Слухи о руинах на этих холмах, расположенных на западной границе Мозамбика, начали просачиваться обратно в Южную Африку вскоре после британской оккупации Машоналенда в 1891 году, но только в 1905 году Рэндэлл-Макивер создал первое подробное описание. Севернее Пеньялонги, где люди племени маньика до сих пор добывают аллювиальное (наносное) золото, Макивер обнаружил руины, отличавшиеся по стилю от Зимбабве и других восточных поселений, но не менее впечатляющие. Теперь мы знаем, что крепости и жилища, кладовые и террасные склоны холмов бывшей Восточной Родезии и Западного Мозамбика рассредоточены на территории в пять-восемь тысяч квадратных километров, а дополнительные тщательные исследования в Мозамбике могут ее значительно расширить. Когда чуть больше восьмидесяти лет назад их увидел Макивер, «о них еще не поступало сведений, и лишь случайные охотники порой забредали туда».
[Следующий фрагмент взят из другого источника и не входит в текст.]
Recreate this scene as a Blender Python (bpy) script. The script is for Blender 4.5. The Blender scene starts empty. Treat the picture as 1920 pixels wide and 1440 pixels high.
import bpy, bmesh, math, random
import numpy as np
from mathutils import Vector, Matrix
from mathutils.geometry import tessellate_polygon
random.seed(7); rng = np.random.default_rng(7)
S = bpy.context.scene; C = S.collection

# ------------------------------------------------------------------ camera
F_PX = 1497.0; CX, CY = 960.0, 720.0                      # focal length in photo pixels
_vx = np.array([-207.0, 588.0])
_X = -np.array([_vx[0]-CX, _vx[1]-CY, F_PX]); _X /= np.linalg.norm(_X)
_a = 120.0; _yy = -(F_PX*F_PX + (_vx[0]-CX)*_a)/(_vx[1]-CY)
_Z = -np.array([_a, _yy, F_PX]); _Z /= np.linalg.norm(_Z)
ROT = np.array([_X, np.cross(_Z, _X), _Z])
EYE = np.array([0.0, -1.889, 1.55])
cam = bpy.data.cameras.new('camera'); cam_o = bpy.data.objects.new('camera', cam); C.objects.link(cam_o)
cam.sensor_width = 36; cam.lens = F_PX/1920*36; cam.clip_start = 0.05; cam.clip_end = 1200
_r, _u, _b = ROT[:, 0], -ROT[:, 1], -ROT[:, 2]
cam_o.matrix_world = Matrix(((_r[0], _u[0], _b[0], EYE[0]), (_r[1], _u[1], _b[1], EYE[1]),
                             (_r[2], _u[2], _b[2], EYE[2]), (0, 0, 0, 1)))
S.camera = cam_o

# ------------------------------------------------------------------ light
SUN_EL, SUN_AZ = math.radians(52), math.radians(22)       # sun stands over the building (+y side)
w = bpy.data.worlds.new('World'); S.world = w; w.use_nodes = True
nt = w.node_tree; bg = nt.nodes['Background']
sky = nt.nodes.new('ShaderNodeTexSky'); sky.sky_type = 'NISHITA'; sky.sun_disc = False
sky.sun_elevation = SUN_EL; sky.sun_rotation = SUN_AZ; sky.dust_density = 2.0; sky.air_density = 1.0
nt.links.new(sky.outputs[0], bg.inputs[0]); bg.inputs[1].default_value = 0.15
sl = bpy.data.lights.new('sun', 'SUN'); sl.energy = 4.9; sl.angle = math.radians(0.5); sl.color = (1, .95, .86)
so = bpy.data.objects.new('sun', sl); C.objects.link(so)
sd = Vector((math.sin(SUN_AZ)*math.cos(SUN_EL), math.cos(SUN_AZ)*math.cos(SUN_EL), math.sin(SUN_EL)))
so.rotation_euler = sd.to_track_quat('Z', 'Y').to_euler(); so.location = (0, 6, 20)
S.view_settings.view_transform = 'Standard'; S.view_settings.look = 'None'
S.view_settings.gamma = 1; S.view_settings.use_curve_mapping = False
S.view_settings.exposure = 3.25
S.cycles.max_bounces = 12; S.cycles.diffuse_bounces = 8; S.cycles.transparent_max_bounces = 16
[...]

На холмах Ниекерк и Иньянги, простирающихся на многие километры к северу и югу вдоль этого крутого склона, он нашел то, что так и тянет назвать «южной азанийской» культурой. Тут тоже были обнаружены следы народа, умевшего использовать камни и воду для сохранения и орошения почвы на крутых склонах, пасшего скот и выращивавшего зерно, знакомого с плавкой и добычей нескольких видов металлов и много торговавшего с восточными странами Индийского океана.

Например, в Ниекерке Макивер обнаружил около семидесяти пяти квадратных километров интенсивного террасирования. Он принял стены уступов за оборонительные сооружения, но в дальнейшем согласился с теми, кто считал, что они созданы для возделывания земли и весьма напоминают о террасном земледелии Эфиопии и Судана. Тут также с потрясающей заботой террасы создавали на холмах – вплоть до самых вершин. Тут также «существует мало мест, где можно пройти 10 метров, не наткнувшись на стену, строение или искусственную груду камней». И тут также было развито мастерство постройки каменных зданий методом сухой кладки.

В Иньянге, немного южнее Ниеркерка, в стране, сохранившей первобытную дикость, где встречаются похожие террасы и сооружения, Макивер обнаружил ручей, запруженный у самого истока, причем «часть воды была отведена в сторону сооруженной дамбой». Исследователь говорит, что это обеспечивало жителей «высококлассным водопроводом, по которому вода могла передаваться вдоль склона и стекать вниз медленнее основного потока. Близ Иньянги много подобных конструкций, причем они тянутся на несколько километров, а угол склонения высчитан с изумительной точностью и сноровкой, которой иногда не хватает современным инженерам с их сложными инструментами. Плотины умело сложены из необработанных камней без использования раствора, а сами водопроводы представляют собой простые канавы около метра глубиной».

Здесь отчетливо заметно влияние Восточной Африки. У народа иньянга, как и у жителей Энгаруки на современной границе между Танзанией и Кенией, существовал обычай строить свои хижины и дома на каменных насыпях на склонах холмов, хотя тут имелись свои особенности. Они делали углубления типа шурфов в каменных насыпях, связывая их с поверхностью при помощи низких тоннелей, около метра тридцати сантиметров в высоту, и строили свои дома на вершинах насыпей, вокруг ям. Сначала европейцы считали их ямами для рабов, но сейчас все сходятся во мнении, что они использовались либо для хранения зерна, либо для содержания мелкого домашнего скота.

Частичные раскопки, предпринятые в 1951 году, предложили не – сколько ключей к датировке огромной сети террасного земледелия и крепостей и домов, построенных по методу безрастворной кладки. Саммерс предполагает, что эти участки являются следами двух культур раннего родезийского железного века – того самого периода А1, который был свидетелем начального заселения Зимбабве людьми, использовавшими железо вскоре после или немного ранее 500 года. Он называет их Зива 1 и Зива 2, по имени одного из участков. Они внесли свой вклад в формировавшуюся картину, начало которой лучше всего видно у водопада Каламбо.